Parked under the shade of the tree and surrounded by several rings of curious people, the student and cultural activists, who had arrived in the jeep with the red flags, began the meeting with a vigorous round of drumming and clapping. The rings around the meeting kept getting larger and larger as songs were sung about workers and peasants, students and youth joining hands for resisting oppression and the heroic endeavours of ordinary people charting the course of revolution. A bus loaded with people, on its way to some far off place, had stopped to locate the focal point of the crowd’s attention. And upon noticing the unusual campaign, the passengers and the driver craned their heads out of the window to catch the lyrics of the songs. A bullock cart piled with rabi harvest and exhausted peasants, returning from the field, also had decided to take a break and sway their heads to the rhythm of the red wave.
As the crowd swelled the Jan Sanskriti Manch Unit from Patna, began the satirical play Karavan Urf Feel Good, exploring the complexities of politics in Bihar and the country. The audience nodded their heads in agreement, while the activists of other parties watched with irritation from their offices. The response to the play, as in the other places where it was performed, indicated the political temperature of the participating crowd. In Kaler, it was as warm as the noon sun merrily shining down on the performers. But that was not always the case. In some of the performances elements within the audience, upset by the exposure of the designs of the ruling class parties would try disruptive tricks. Interestingly, however the audience at large, always accepted the logic of the play and the arguments of the campaigners. They often stayed long back after the meeting was declared closed, to chat with the cultural team and the local activists.

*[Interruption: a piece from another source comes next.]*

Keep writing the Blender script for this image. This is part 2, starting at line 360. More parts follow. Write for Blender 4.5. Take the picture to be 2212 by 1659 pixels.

In many of the places, the performance had a special significance. The form as well as the content of the play generated an enthusiasm beyond expectation. Upon inquiry interesting stories tumbled out. An old activist of the party and another comrade, associated with the ML movement since the early 80s, whom the cultural team met in Hajipur village of Jehanabad, described, how they had established dialogues with people through songs and plays. Narrating the different phases of the growth of the party with songs, he rendered the ones that had surcharged people with enthusiasm and moved them to organize themselves. They remembered how the caste hierarchy prevented the dalit and the poor, even from the simple joys of clapping and singing and of the songs that people had composed to express their anger. These songs of resistance were then sung in the fields and huts to build up revolt against tyrannical landlords.
Several cultural troupes have existed in the areas of struggle, giving voice to the trials and tribulations of the poor. Upon seeing the campaign play, the people in the villages often remembered singers and performers of earlier groups and specific songs that had inspired them. Interestingly thus, the enthusiasm at seeing the street play during the election campaign was not merely because of the digs being taken at the ruling class politicians or because of free entertainment being provided at a time when things actually looked bleak, but was infact an enthusiasm associated with seeing their thoughts and aspirations articulated. The quest of the labouring poor to be a political pole deciding their own interests against forces that were pushing the country to backwardness and deprivation, was something that they aspired for and it enthused them to see it being articulated through skits and songs, prompting them to stay back and talk about it.
It is necessary to note that the cultural initiatives of the ruling class parties were not lacking. Their form and content, however, reinforced the efforts to turn people into passive consumers of cultural products. This becomes evident from what was offered to people as cultural items. There were those who served a star cast from Bollywood gushing irrelevant dialogues from inane films, others took on the task of awing people with helicopters and dropping entertaining quips for the media. The mafia goons with political aspirations invited notorious singers famous for their obscene songs. In the Bhojpuri speaking belt, obscenities were dished out in the name of folk dances before the campaign, to gather a predominantly male crowd, and their campaign vehicles tried to woo people with film songs.
In contrast, CPI-ML campaign vehicles played cassettes with a brief history of the party and songs written and composed either by Hirawal or by local sympathizers in the different areas. The former set of songs inspired by forms like chaith and qawali stirred popular imagination with its lyrics and music describing the rising red wave of workers, peasants, youth and students. The songs by cultural activists from the areas carried the essence of local struggles and issues. In Aurangabad and Siwan, however, the campaign vehicles had live music instead of audio players. The jeeps and tractors accommodated several bands of tireless and inspired village singers, with a variety of musical instruments, singing from morning till evening.
These elections saw cultural personalities like Bhupen Hazarika and Bashir Badr twisting the words of their progressive poetry and music in order to curry patronage of the fascist BJP. At such a time it was refreshing to witness an alternative model of culture. One which is a reminder of Brecht’s observation that art is not a mirror to reflect society but a hammer to change it. Might as well add, what is the point of reflecting a society that is so unjust, so unfair and so exploitative. Just as well break it.